En quête d’harmonie dans les rues de Séville
Originaire de Bruxelles, Anne part vivre à Séville. Elle ne se prononce pas sur les raisons de l’élection de la cité andalouse, ou seulement " parce que c’est un peu loin".
- Publié le 08-01-2009 à 00h00
Originaire de Bruxelles, Anne part vivre à Séville. Elle ne se prononce pas sur les raisons de l’élection de la cité andalouse, ou seulement "parce que c’est un peu loin". De toutes façons, personne n’aurait pu comprendre ce désir, cette force qui l’entraîne, l’obligeant à poursuivre son objectif artistique inavoué auquel son âme est vouée : la musique.
Ce voyage initiatique - semblable à une fuite, peut-être - la conduit à une introspection salutaire. Après avoir enseigné le français langue étrangère dans un lycée sévillan, elle s’affranchit de cette contrainte, ainsi que de sa collègue, Imma, se disant musicienne, pour se consacrer à son défi, son but désormais existentiel : jouer au piano le deuxième concerto de Prokofiev.
C’est en déambulant dans les rues étroites de la ville et sur la terrasse rouge de son attique, "Prokofiev dans les tempes", qu’Anne s’est rendu compte qu’elle dérivait, qu’elle s’ignorait, s’éloignant de sa véritable identité, de sa vocation : être pianiste ou, plutôt, être musique, "cette succession de sons qui vient, comme une évidence douloureuse, errer transitivement dans le monde des hommes ! "
" J’aurais dû être pianiste, je suis pianiste, écoutez-moi, déjà l’on m’entend dans le lointain, oui, c’est ma musique, celle que j’avais promise, elle s’accomplit enfin, et je rachète ma faute, celle de n’avoir pas obéi autrefois, et je vibre, et je vis, adieu Imma vierge désolée, tu n’existes plus, et moi moins que toi, ma voix me dépasse à présent, dépasse toute ma petite personne scrupuleuse qui prêtait trop d’attentions à tes usurpations, à tes insinuations, à tes menaces ."
Avec cet étonnant premier roman, Marie Delos, née en 1977 à Namur, traduit, avec l’écriture, l’obsession mélomane, presque maniaque de sa protagoniste qui, pour s’entraîner à jouer et réveiller sa dextérité, tape sur un faux clavier dessiné, posé sur son bureau.
IMPÉTUEUSE MUSIQUE
D’une violence réprimée, le style étrange de l’auteure, à la fois soigné, parfaitement maîtrisé et plein d’ardeur, reflète l’humeur changeante de la narratrice. Car après une rencontre décisive avec Horacio, son futur colocataire, sournoisement, elle renonce et se fuit de nouveau, se perdant dans les méandres géométriques de Séville, sans doute pour mieux revenir à cette quête de l’immédiateté de la musique. Elle retourne à l’enseignement aussi, remplaçant sa collègue Imma, enceinte, mais applique les principes auxquels elle croit intensément : elle lit Victor Hugo à haute voix devant sa classe médusée.
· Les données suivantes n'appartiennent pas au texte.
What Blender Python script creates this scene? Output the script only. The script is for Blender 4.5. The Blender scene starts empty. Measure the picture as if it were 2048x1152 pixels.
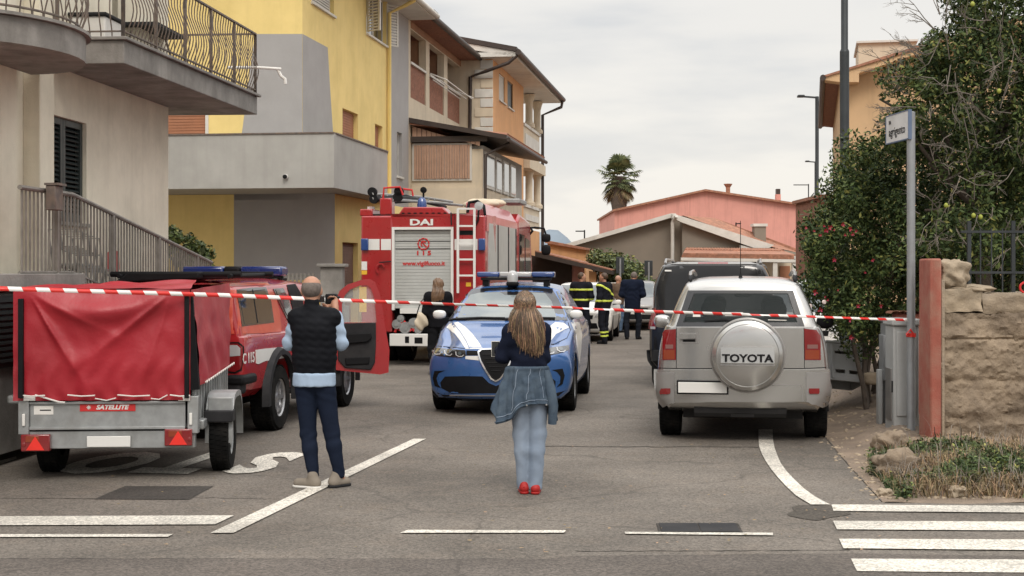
import bpy, bmesh, math, random
import numpy as np
from mathutils import Vector, Matrix, noise
from mathutils.bvhtree import BVHTree
random.seed(7); rng = np.random.default_rng(7)
S = bpy.context.scene; COL = S.collection
R = math.radians
# ---------------------------------------------------------------- camera, sky, sun, exposure
F, HY, H, CX = 2950.0, 543.0, 1.78, 1024.0      # focal length in px of the 2048 px photo, horizon row, eye height
cam = bpy.data.objects.new('camera', bpy.data.cameras.new('camera')); COL.objects.link(cam)
cam.location = (0, 0, H); cam.rotation_euler = (R(90), 0, 0)
cam.data.lens = 36*F/2048; cam.data.sensor_width = 36; cam.data.shift_y = -(576-HY)/2048
cam.data.clip_start = .1; cam.data.clip_end = 9000
S.camera = cam
SUN = Vector((.10, -.70, .70)).normalized()
W = bpy.data.worlds.new('World'); S.world = W; W.use_nodes = True
nt = W.node_tree; nd = nt.nodes; lk = nt.links; nd.clear()
out = nd.new('ShaderNodeOutputWorld'); bg = nd.new('ShaderNodeBackground'); bg.inputs[1].default_value = .1
sky = nd.new('ShaderNodeTexSky'); sky.sky_type = 'NISHITA'; sky.sun_disc = False
sky.sun_elevation = math.asin(SUN.z); sky.sun_rotation = math.atan2(SUN.x, SUN.y); sky.air_density = 1; sky.dust_density = 3
tc = nd.new('ShaderNodeTexCoord'); sep = nd.new('ShaderNodeSeparateXYZ'); lk.new(tc.outputs['Generated'], sep.inputs[0])
mp = nd.new('ShaderNodeMapping'); mp.inputs['Scale'].default_value = (1.6, 1.6, 7.5); lk.new(tc.outputs['Generated'], mp.inputs[0])
ns = nd.new('ShaderNodeTexNoise'); ns.inputs['Scale'].default_value = 2.3; ns.inputs['Detail'].default_value = 7; ns.inputs['Roughness'].default_value = .5
lk.new(mp.outputs[0], ns.inputs['Vector'])
def MR(src, a, b, c=0., d=1.):
    m = nd.new('ShaderNodeMapRange'); m.interpolation_type = 'SMOOTHSTEP'
    for i, v in zip((1, 2, 3, 4), (a, b, c, d)): m.inputs[i].default_value = v
    lk.new(src, m.inputs[0]); return m.outputs[0]
def MA(op, a, b):
    m = nd.new('ShaderNodeMath'); m.operation = op
    for i, v in enumerate((a, b)):
        if isinstance(v, (int, float)): m.inputs[i].default_value = v
        else: lk.new(v, m.inputs[i])
    return m.outputs[0]
cl = MA('ADD', MR(sep.outputs['Z'], .03, .17, 0., .62), MR(ns.outputs['Fac'], .36, .64, -.38, .34))
mx = nd.new('ShaderNodeMix'); mx.data_type = 'RGBA'; lk.new(cl, mx.inputs[0])
mx.inputs[6].default_value = (7.7, 7.35, 6.8, 1); mx.inputs[7].default_value = (5.0, 5.12, 5.3, 1)
gain = MR(sep.outputs['Z'], .15, .95, 1., 2.9)
vm = nd.new('ShaderNodeVectorMath'); vm.operation = 'SCALE'; lk.new(mx.outputs[2], vm.inputs[0]); lk.new(gain, vm.inputs['Scale'])
m2 = nd.new('ShaderNodeMix'); m2.data_type = 'RGBA'; m2.inputs[0].default_value = .9
lk.new(sky.outputs[0], m2.inputs[6]); lk.new(vm.outputs[0], m2.inputs[7])
lk.new(m2.outputs[2], bg.inputs[0]); lk.new(bg.outputs[0], out.inputs[0])
sl = bpy.data.lights.new('sun', 'SUN'); sl.energy = 1.1; sl.angle = R(22); sl.color = (1, .93, .84)
so = bpy.data.objects.new('sun', sl); COL.objects.link(so); so.rotation_euler = SUN.to_track_quat('Z', 'Y').to_euler()
S.view_settings.view_transform = 'Standard'; S.view_settings.look = 'None'; S.view_settings.gamma = 1
S.view_settings.use_curve_mapping = False; S.view_settings.exposure = .38
# ---------------------------------------------------------------- helpers
def P(px, py, Y): return Vector(((px-CX)/F*Y, Y, H-(py-HY)/F*Y))
def G(px, py, z=0.): return P(px, py, F*(H-z)/(py-HY))
CAMP = Vector((0, 0, H))
def ray(px, py): return Vector(((px-CX)/F, 1, -(py-HY)/F))
class Fr:
    """ground frame: local y runs away towards a vanishing point, local x to its right"""
    def __init__(s, o, vp):
        d = Vector((vp-CX, F, 0)).normalized(); s.o = Vector((o[0], o[1], 0)); s.ey = d; s.ex = Vector((d.y, -d.x, 0)); s.rot = math.atan2(-d.x, d.y)
    def loc(s, w): q = w-s.o; return Vector((q.dot(s.ex), q.dot(s.ey), q.z))
    def w(s, x, y, z=0): return s.o+s.ex*x+s.ey*y+Vector((0, 0, z))
    def front(s, px, py, y): r = ray(px, py); t = (y-(CAMP-s.o).dot(s.ey))/r.dot(s.ey); q = s.loc(CAMP+r*t); return (q.x, q.z)
    def side(s, px, py, x): r = ray(px, py); t = (x-(CAMP-s.o).dot(s.ex))/r.dot(s.ex); q = s.loc(CAMP+r*t); return (q.y, q.z)
WF = Fr((0, 0), CX)
def tag(o, label=None, cat=None, group=None, kind=None):
    if label: o['label'] = label
    if cat: o['category'] = cat
    if group: o['group'] = group
    if kind: o['kind'] = kind
    return o
def thing(name, label, cat, fr=None, loc=None, rot=None, group=None):
    o = bpy.data.objects.new(name, None); COL.objects.link(o); o.empty_display_size = .3
    if fr: o.location = fr.o; o.rotation_euler = (0, 0, fr.rot)
    if loc is not None: o.location = loc
    if rot is not None: o.rotation_euler = (0, 0, rot)
    return tag(o, label, cat, group)
def link(name, me, parent=None, **k):
    o = bpy.data.objects.new(name, me); COL.objects.link(o)
    if parent: o.parent = parent
    return tag(o, **k) if k else o
class MB:
    def __init__(s): s.v = []; s.f = []; s.mi = []
    def add(s, vs, fs, m=0):
        n = len(s.v); s.v += [tuple(v) for v in vs]; s.f += [[i+n for i in f] for f in fs]; s.mi += [m]*len(fs); return s
    def box(s, x0, x1, y0, y1, z0, z1, m=0):
        return s.add([(x0,y0,z0),(x1,y0,z0),(x1,y1,z0),(x0,y1,z0),(x0,y0,z1),(x1,y0,z1),(x1,y1,z1),(x0,y1,z1)],
                     [(0,3,2,1),(4,5,6,7),(0,1,5,4),(1,2,6,5),(2,3,7,6),(3,0,4,7)], m)
    def prism(s, poly, vec, m=0):
        n = len(poly); p = [Vector(q) for q in poly]; v = Vector(vec)
        return s.add(p+[q+v for q in p], [list(range(n))[::-1], list(range(n, 2*n))]+[(i, (i+1) % n, n+(i+1) % n, n+i) for i in range(n)], m)
    def bar(s, a, b, w, d=None, up=(0, 0, 1), m=0):
        a = Vector(a); b = Vector(b); d = d or w; t = (b-a).normalized(); u = Vector(up)
        if abs(t.dot(u)) > .95: u = Vector((0, 1, 0))
        sx = t.cross(u).normalized(); sz = sx.cross(t)
        q = [sx*i*w/2+sz*j*d/2 for i, j in ((-1,-1),(1,-1),(1,1),(-1,1))]
        return s.add([a+k for k in q]+[b+k for k in q], [(0,3,2,1),(4,5,6,7),(0,1,5,4),(1,2,6,5),(2,3,7,6),(3,0,4,7)], m)
    def tube(s, pts, r, n=8, m=0, close=False):
        pts = [Vector(p) for p in pts]; N = len(pts); rs = r if isinstance(r, (list, tuple)) else [r]*N; vs = []; fs = []
        pu = None
        for i, p in enumerate(pts):
            t = (pts[(i+1) % N]-pts[i-1]) if close else (pts[min(i+1, N-1)]-pts[max(i-1, 0)])
            t.normalize()
            if pu is None: pu = Vector((0, 0, 1)) if abs(t.z) < .9 else Vector((1, 0, 0))
            u = (pu-t*pu.dot(t)).normalized(); pu = u; w = t.cross(u)
            vs += [p+(u*math.cos(2*math.pi*k/n)+w*math.sin(2*math.pi*k/n))*rs[i] for k in range(n)]
        for i in range(N if close else N-1):
            j = (i+1) % N
            fs += [(i*n+k, i*n+(k+1) % n, j*n+(k+1) % n, j*n+k) for k in range(n)]
        if not close: fs += [list(range(n))[::-1], list(range((N-1)*n, N*n))]
        return s.add(vs, fs, m)
    def lathe(s, prof, c=(0, 0, 0), ax='z', n=24, m=0, caps=True):
        vs = []; fs = []; c = Vector(c)
        for r, h in prof:
            for k in range(n):
                a = 2*math.pi*k/n; u, w = r*math.cos(a), r*math.sin(a)
                vs.append(c+Vector({'z': (u, w, h), 'x': (h, u, w), 'y': (u, h, w)}[ax]))
        for i in range(len(prof)-1): fs += [(i*n+k, i*n+(k+1) % n, (i+1)*n+(k+1) % n, (i+1)*n+k) for k in range(n)]
        if caps and prof[0][0] > 1e-5: fs.append(list(range(n)))
        if caps and prof[-1][0] > 1e-5: fs.append(list(range((len(prof)-1)*n, len(prof)*n)))
        return s.add(vs, fs, m)
    def mesh(s, name, smooth=False, recalc=True, angle=40):
        me = bpy.data.meshes.new(name); me.from_pydata(s.v, [], s.f)
        if any(s.mi): me.polygons.foreach_set('material_index', s.mi)
        if recalc:
            bm = bmesh.new(); bm.from_mesh(me); bmesh.ops.remove_doubles(bm, verts=bm.verts, dist=1e-5)
            bmesh.ops.recalc_face_normals(bm, faces=bm.faces); bm.to_mesh(me); bm.free()
        if smooth: me.shade_smooth(); me.set_sharp_from_angle(angle=R(angle))
        me.update(); return me
    def build(s, name, mat, parent=None, smooth=False, bev=0, recalc=True, angle=40, **k):
        me = s.mesh(name, smooth, recalc, angle)
        for m in (mat if isinstance(mat, (list, tuple)) else [mat]): me.materials.append(m)
        o = link(name, me, parent, **k)
        if bev:
            b = o.modifiers.new('b', 'BEVEL'); b.width = bev; b.segments = 2; b.limit_method = 'ANGLE'; b.angle_limit = R(35)
            if not smooth: me.shade_smooth(); me.set_sharp_from_angle(angle=R(30))
        return o
def BX(name, mat, parent, x0, x1, y0, y1, z0, z1, bev=0, **k): return MB().box(x0, x1, y0, y1, z0, z1).build(name, mat, parent, bev=bev, recalc=False, **k)
def rep(o, parent, loc=None, rot=None, scale=None):
    c = o.copy(); COL.objects.link(c); c.parent = parent
    if loc is not None: c.location = loc
    if rot is not None: c.rotation_euler = rot
    if scale is not None: c.scale = scale
    return c
def copy_tree(o, parent=None, **k):
    c = o.copy(); COL.objects.link(c); c.parent = parent
    for ch in o.children: copy_tree(ch, c)
    if k: tag(c, **k)
    return c
def text(name, body, mat, parent, loc, size, rot=(R(90), 0, 0), ext=.002, sx=1, align='CENTER', bold=0, shear=0):
    cu = bpy.data.curves.new(name, 'FONT'); cu.body = body; cu.size = size; cu.extrude = ext; cu.align_x = align; cu.align_y = 'CENTER'; cu.offset = bold; cu.shear = shear; cu.resolution_u = 3
    t = bpy.data.objects.new('t', cu); COL.objects.link(t)
    bpy.context.view_layer.update(); me = bpy.data.meshes.new_from_object(t.evaluated_get(bpy.context.evaluated_depsgraph_get()))
    bpy.data.objects.remove(t); bpy.data.curves.remove(cu); me.materials.clear(); me.materials.append(mat)
    o = link(name, me, parent); o.location = loc; o.rotation_euler = rot; o.scale = (sx, 1, 1); return o
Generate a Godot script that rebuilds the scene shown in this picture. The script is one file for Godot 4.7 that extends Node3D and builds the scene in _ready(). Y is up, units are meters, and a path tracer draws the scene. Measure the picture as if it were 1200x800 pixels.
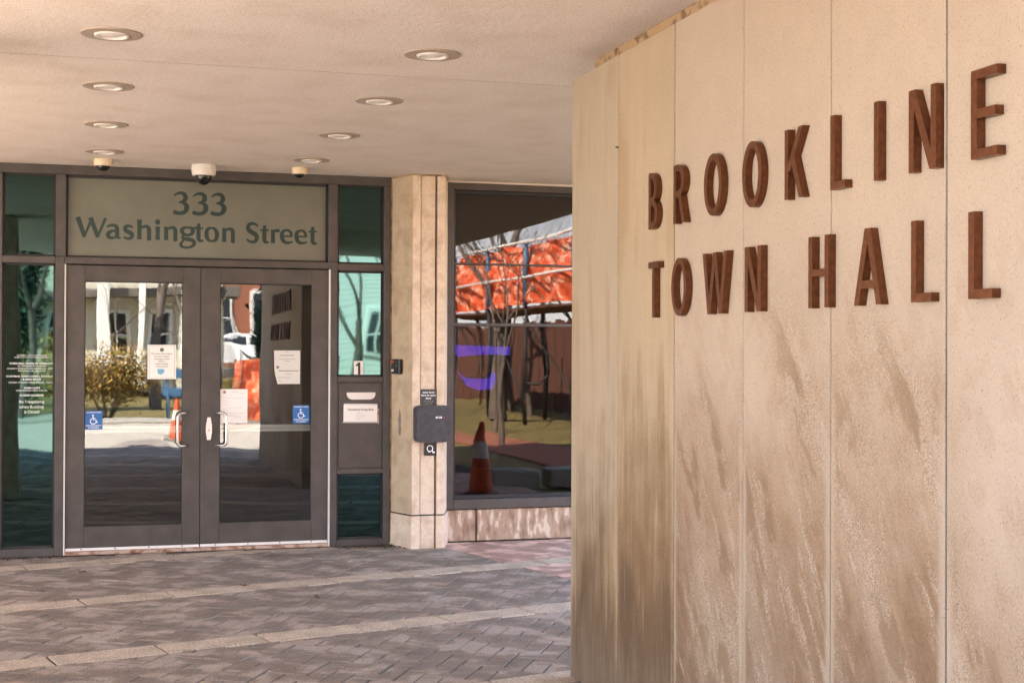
extends Node3D
# Civic building entrance under a concrete canopy. x = along the glazed front (to the right), y = up, z = towards the viewer. Ground is y 0.

const DZ := -10.4            # plane of the glazed front
const SX := 2.0352           # face of the sign wall
const CEIL := 2.718
var rng := RandomNumberGenerator.new()
var taken := {}
var M := {}
var uv_of = null      # when set, gives each vertex its texture place

# ------------------------------------------------------------------ names and metas
func numbered(called: String) -> String:
	if not taken.has(called):
		taken[called] = 0
		return called
	taken[called] += 1
	return "%s_%03d" % [called, taken[called]]

func tag(o: Node, label: String, category := "", group := "", kind := "") -> void:
	if label: o.set_meta("label", label)
	if category: o.set_meta("category", category)
	if group: o.set_meta("group", group)
	if kind: o.set_meta("kind", kind)

func thing(called: String, label: String, category: String, at := Vector3.ZERO, turn := 0.0, group := "") -> Node3D:
	var o := Node3D.new()
	o.name = numbered(called)
	add_child(o)
	o.position = at
	o.rotation.y = turn
	tag(o, label, category, group)
	return o

func part(parent: Node, called: String, mesh: Mesh, m: Material, at := Vector3.ZERO, rot := Vector3.ZERO) -> MeshInstance3D:
	var o := MeshInstance3D.new()
	o.name = StringName(called) if parent != self else StringName(numbered(called))
	o.mesh = mesh
	o.material_override = m
	o.position = at
	o.rotation = rot
	parent.add_child(o, true)
	return o

func struct(called: String, mesh: Mesh, m: Material, at := Vector3.ZERO) -> MeshInstance3D:
	var o := part(self, called, mesh, m, at)
	o.set_meta("kind", "structure")
	return o

# ------------------------------------------------------------------ shapes
func tri(st: SurfaceTool, a: Vector3, b: Vector3, c: Vector3, inside: Vector3) -> void:
	# front faces run clockwise; inside = any point behind the face
	var n := (b - a).cross(c - a)
	if n.dot((a + b + c) / 3.0 - inside) > 0.0:
		var t := b
		b = c
		c = t
	for p in [a, b, c]:
		if uv_of != null: st.set_uv(uv_of.call(p))
		st.add_vertex(p)

func quad(st: SurfaceTool, a: Vector3, b: Vector3, c: Vector3, d: Vector3, inside: Vector3) -> void:
	tri(st, a, b, c, inside)
	tri(st, a, c, d, inside)

func start() -> SurfaceTool:
	var st := SurfaceTool.new()
	st.begin(Mesh.PRIMITIVE_TRIANGLES)
	st.set_smooth_group(-1)
	return st

func done(st: SurfaceTool) -> ArrayMesh:
	st.generate_normals()
	return st.commit()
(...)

Sur le fil, comme tendue au bord d’un précipice, l’écriture dénote la plongée progressive dans de sombres abîmes, puis le retour à la lumière. "Il y a six ans, j’ai écrit contre la trace. [ ] J’écrivais pour résister. Et je ne pouvais résister contre la trace que par la trace de ma résistance. [ ] le suicide n’était pas envisageable : il aurait minéralisé, accrédité la trace. Ne pouvait subsister de mon existence sur terre que le texte qui l’aurait démentie", écrit Marie Delos dans la préface. Les mots de "L’Immédiat", choisis avec la minutie mathématique d’une partition, résonnent jusqu’à l’image "métamorphique" finale, poétique, harmonique, fondatrice.